**Data shown:**
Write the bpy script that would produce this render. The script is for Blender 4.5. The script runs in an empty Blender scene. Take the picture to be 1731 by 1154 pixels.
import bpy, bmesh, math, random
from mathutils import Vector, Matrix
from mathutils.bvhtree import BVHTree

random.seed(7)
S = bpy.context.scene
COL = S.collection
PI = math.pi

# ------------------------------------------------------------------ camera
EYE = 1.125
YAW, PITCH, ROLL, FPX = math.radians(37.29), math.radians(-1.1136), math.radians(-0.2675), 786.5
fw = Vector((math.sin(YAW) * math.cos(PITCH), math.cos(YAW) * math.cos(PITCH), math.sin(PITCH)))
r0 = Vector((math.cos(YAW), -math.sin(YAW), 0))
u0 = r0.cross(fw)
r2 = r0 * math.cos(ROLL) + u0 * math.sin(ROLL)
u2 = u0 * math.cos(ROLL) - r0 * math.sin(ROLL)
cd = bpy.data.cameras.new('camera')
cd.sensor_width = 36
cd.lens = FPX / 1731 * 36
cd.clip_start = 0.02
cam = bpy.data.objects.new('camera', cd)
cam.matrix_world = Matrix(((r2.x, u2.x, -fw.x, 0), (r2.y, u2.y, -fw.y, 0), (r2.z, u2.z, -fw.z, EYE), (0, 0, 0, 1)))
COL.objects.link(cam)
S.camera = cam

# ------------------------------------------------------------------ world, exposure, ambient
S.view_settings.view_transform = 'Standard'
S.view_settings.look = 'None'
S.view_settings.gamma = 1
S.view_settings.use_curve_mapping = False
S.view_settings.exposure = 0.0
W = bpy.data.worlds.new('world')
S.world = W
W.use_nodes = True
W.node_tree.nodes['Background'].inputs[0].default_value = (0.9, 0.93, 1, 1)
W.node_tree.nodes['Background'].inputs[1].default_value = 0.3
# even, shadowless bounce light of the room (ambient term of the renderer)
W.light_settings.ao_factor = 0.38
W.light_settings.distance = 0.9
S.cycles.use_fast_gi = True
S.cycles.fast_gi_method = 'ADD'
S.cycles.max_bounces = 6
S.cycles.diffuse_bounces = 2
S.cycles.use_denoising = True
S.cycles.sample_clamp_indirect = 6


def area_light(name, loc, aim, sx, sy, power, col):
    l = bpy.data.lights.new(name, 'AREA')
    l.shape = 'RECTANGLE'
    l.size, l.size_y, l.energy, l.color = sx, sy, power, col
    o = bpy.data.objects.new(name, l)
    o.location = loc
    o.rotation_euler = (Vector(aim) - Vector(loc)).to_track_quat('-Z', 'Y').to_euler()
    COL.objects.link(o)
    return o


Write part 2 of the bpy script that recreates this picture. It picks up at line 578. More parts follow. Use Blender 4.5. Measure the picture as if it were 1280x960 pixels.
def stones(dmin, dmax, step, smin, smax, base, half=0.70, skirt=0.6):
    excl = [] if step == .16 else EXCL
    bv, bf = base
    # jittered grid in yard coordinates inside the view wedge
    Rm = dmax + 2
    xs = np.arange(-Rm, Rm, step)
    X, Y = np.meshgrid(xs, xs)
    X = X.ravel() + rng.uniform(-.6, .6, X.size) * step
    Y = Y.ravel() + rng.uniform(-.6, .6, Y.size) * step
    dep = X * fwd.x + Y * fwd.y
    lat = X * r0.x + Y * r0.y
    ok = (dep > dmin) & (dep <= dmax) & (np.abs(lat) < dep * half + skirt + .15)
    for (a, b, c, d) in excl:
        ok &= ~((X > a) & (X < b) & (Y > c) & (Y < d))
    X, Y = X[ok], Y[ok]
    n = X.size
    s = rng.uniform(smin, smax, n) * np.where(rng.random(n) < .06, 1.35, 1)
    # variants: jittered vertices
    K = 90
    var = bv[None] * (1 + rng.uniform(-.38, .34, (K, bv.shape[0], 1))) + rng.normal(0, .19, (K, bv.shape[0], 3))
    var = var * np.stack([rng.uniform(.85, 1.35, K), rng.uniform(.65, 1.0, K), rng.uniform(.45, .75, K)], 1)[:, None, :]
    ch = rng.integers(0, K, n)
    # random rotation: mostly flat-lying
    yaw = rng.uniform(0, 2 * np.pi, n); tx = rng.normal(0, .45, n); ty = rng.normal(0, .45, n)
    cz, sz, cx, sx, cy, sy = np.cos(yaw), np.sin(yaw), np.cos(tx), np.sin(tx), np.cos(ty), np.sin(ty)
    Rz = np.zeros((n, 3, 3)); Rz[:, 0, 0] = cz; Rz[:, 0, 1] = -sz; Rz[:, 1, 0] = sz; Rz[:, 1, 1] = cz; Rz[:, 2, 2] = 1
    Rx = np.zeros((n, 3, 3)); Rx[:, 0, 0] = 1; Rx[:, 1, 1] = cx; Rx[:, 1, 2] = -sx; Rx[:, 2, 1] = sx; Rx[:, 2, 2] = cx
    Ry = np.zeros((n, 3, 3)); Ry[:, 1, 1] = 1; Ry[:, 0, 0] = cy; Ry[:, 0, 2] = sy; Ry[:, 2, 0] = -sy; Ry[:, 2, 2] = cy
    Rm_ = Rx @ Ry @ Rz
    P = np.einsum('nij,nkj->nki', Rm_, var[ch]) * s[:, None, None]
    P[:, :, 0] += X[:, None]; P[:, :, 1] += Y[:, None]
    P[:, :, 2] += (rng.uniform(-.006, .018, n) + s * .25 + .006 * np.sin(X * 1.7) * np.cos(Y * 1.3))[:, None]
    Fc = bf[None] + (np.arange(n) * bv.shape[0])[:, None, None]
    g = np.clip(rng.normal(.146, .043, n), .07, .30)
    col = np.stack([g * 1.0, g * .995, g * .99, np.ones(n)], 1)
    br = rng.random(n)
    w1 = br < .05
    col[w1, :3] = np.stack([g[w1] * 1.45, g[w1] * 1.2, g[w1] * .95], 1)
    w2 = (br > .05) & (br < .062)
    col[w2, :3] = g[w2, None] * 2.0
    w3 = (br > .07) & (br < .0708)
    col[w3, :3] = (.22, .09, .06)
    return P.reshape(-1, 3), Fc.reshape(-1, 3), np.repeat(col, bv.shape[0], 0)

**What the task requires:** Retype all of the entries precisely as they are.

**Written solution:**
Write the bpy script that would produce this render. The script is for Blender 4.5. The script runs in an empty Blender scene. Take the picture to be 1731 by 1154 pixels.
import bpy, bmesh, math, random
from mathutils import Vector, Matrix
from mathutils.bvhtree import BVHTree

random.seed(7)
S = bpy.context.scene
COL = S.collection
PI = math.pi

# ------------------------------------------------------------------ camera
EYE = 1.125
YAW, PITCH, ROLL, FPX = math.radians(37.29), math.radians(-1.1136), math.radians(-0.2675), 786.5
fw = Vector((math.sin(YAW) * math.cos(PITCH), math.cos(YAW) * math.cos(PITCH), math.sin(PITCH)))
r0 = Vector((math.cos(YAW), -math.sin(YAW), 0))
u0 = r0.cross(fw)
r2 = r0 * math.cos(ROLL) + u0 * math.sin(ROLL)
u2 = u0 * math.cos(ROLL) - r0 * math.sin(ROLL)
cd = bpy.data.cameras.new('camera')
cd.sensor_width = 36
cd.lens = FPX / 1731 * 36
cd.clip_start = 0.02
cam = bpy.data.objects.new('camera', cd)
cam.matrix_world = Matrix(((r2.x, u2.x, -fw.x, 0), (r2.y, u2.y, -fw.y, 0), (r2.z, u2.z, -fw.z, EYE), (0, 0, 0, 1)))
COL.objects.link(cam)
S.camera = cam

# ------------------------------------------------------------------ world, exposure, ambient
S.view_settings.view_transform = 'Standard'
S.view_settings.look = 'None'
S.view_settings.gamma = 1
S.view_settings.use_curve_mapping = False
S.view_settings.exposure = 0.0
W = bpy.data.worlds.new('world')
S.world = W
W.use_nodes = True
W.node_tree.nodes['Background'].inputs[0].default_value = (0.9, 0.93, 1, 1)
W.node_tree.nodes['Background'].inputs[1].default_value = 0.3
# even, shadowless bounce light of the room (ambient term of the renderer)
W.light_settings.ao_factor = 0.38
W.light_settings.distance = 0.9
S.cycles.use_fast_gi = True
S.cycles.fast_gi_method = 'ADD'
S.cycles.max_bounces = 6
S.cycles.diffuse_bounces = 2
S.cycles.use_denoising = True
S.cycles.sample_clamp_indirect = 6


def area_light(name, loc, aim, sx, sy, power, col):
    l = bpy.data.lights.new(name, 'AREA')
    l.shape = 'RECTANGLE'
    l.size, l.size_y, l.energy, l.color = sx, sy, power, col
    o = bpy.data.objects.new(name, l)
    o.location = loc
    o.rotation_euler = (Vector(aim) - Vector(loc)).to_track_quat('-Z', 'Y').to_euler()
    COL.objects.link(o)
    return o


Write part 2 of the bpy script that recreates this picture. It picks up at line 578. More parts follow. Use Blender 4.5. Measure the picture as if it were 1280x960 pixels.
def stones(dmin, dmax, step, smin, smax, base, half=0.70, skirt=0.6):
    excl = [] if step == .16 else EXCL
    bv, bf = base
    # jittered grid in yard coordinates inside the view wedge
    Rm = dmax + 2
    xs = np.arange(-Rm, Rm, step)
    X, Y = np.meshgrid(xs, xs)
    X = X.ravel() + rng.uniform(-.6, .6, X.size) * step
    Y = Y.ravel() + rng.uniform(-.6, .6, Y.size) * step
    dep = X * fwd.x + Y * fwd.y
    lat = X * r0.x + Y * r0.y
    ok = (dep > dmin) & (dep <= dmax) & (np.abs(lat) < dep * half + skirt + .15)
    for (a, b, c, d) in excl:
        ok &= ~((X > a) & (X < b) & (Y > c) & (Y < d))
    X, Y = X[ok], Y[ok]
    n = X.size
    s = rng.uniform(smin, smax, n) * np.where(rng.random(n) < .06, 1.35, 1)
    # variants: jittered vertices
    K = 90
    var = bv[None] * (1 + rng.uniform(-.38, .34, (K, bv.shape[0], 1))) + rng.normal(0, .19, (K, bv.shape[0], 3))
    var = var * np.stack([rng.uniform(.85, 1.35, K), rng.uniform(.65, 1.0, K), rng.uniform(.45, .75, K)], 1)[:, None, :]
    ch = rng.integers(0, K, n)
    # random rotation: mostly flat-lying
    yaw = rng.uniform(0, 2 * np.pi, n); tx = rng.normal(0, .45, n); ty = rng.normal(0, .45, n)
    cz, sz, cx, sx, cy, sy = np.cos(yaw), np.sin(yaw), np.cos(tx), np.sin(tx), np.cos(ty), np.sin(ty)
    Rz = np.zeros((n, 3, 3)); Rz[:, 0, 0] = cz; Rz[:, 0, 1] = -sz; Rz[:, 1, 0] = sz; Rz[:, 1, 1] = cz; Rz[:, 2, 2] = 1
    Rx = np.zeros((n, 3, 3)); Rx[:, 0, 0] = 1; Rx[:, 1, 1] = cx; Rx[:, 1, 2] = -sx; Rx[:, 2, 1] = sx; Rx[:, 2, 2] = cx
    Ry = np.zeros((n, 3, 3)); Ry[:, 1, 1] = 1; Ry[:, 0, 0] = cy; Ry[:, 0, 2] = sy; Ry[:, 2, 0] = -sy; Ry[:, 2, 2] = cy
    Rm_ = Rx @ Ry @ Rz
    P = np.einsum('nij,nkj->nki', Rm_, var[ch]) * s[:, None, None]
    P[:, :, 0] += X[:, None]; P[:, :, 1] += Y[:, None]
    P[:, :, 2] += (rng.uniform(-.006, .018, n) + s * .25 + .006 * np.sin(X * 1.7) * np.cos(Y * 1.3))[:, None]
    Fc = bf[None] + (np.arange(n) * bv.shape[0])[:, None, None]
    g = np.clip(rng.normal(.146, .043, n), .07, .30)
    col = np.stack([g * 1.0, g * .995, g * .99, np.ones(n)], 1)
    br = rng.random(n)
    w1 = br < .05
    col[w1, :3] = np.stack([g[w1] * 1.45, g[w1] * 1.2, g[w1] * .95], 1)
    w2 = (br > .05) & (br < .062)
    col[w2, :3] = g[w2, None] * 2.0
    w3 = (br > .07) & (br < .0708)
    col[w3, :3] = (.22, .09, .06)
    return P.reshape(-1, 3), Fc.reshape(-1, 3), np.repeat(col, bv.shape[0], 0)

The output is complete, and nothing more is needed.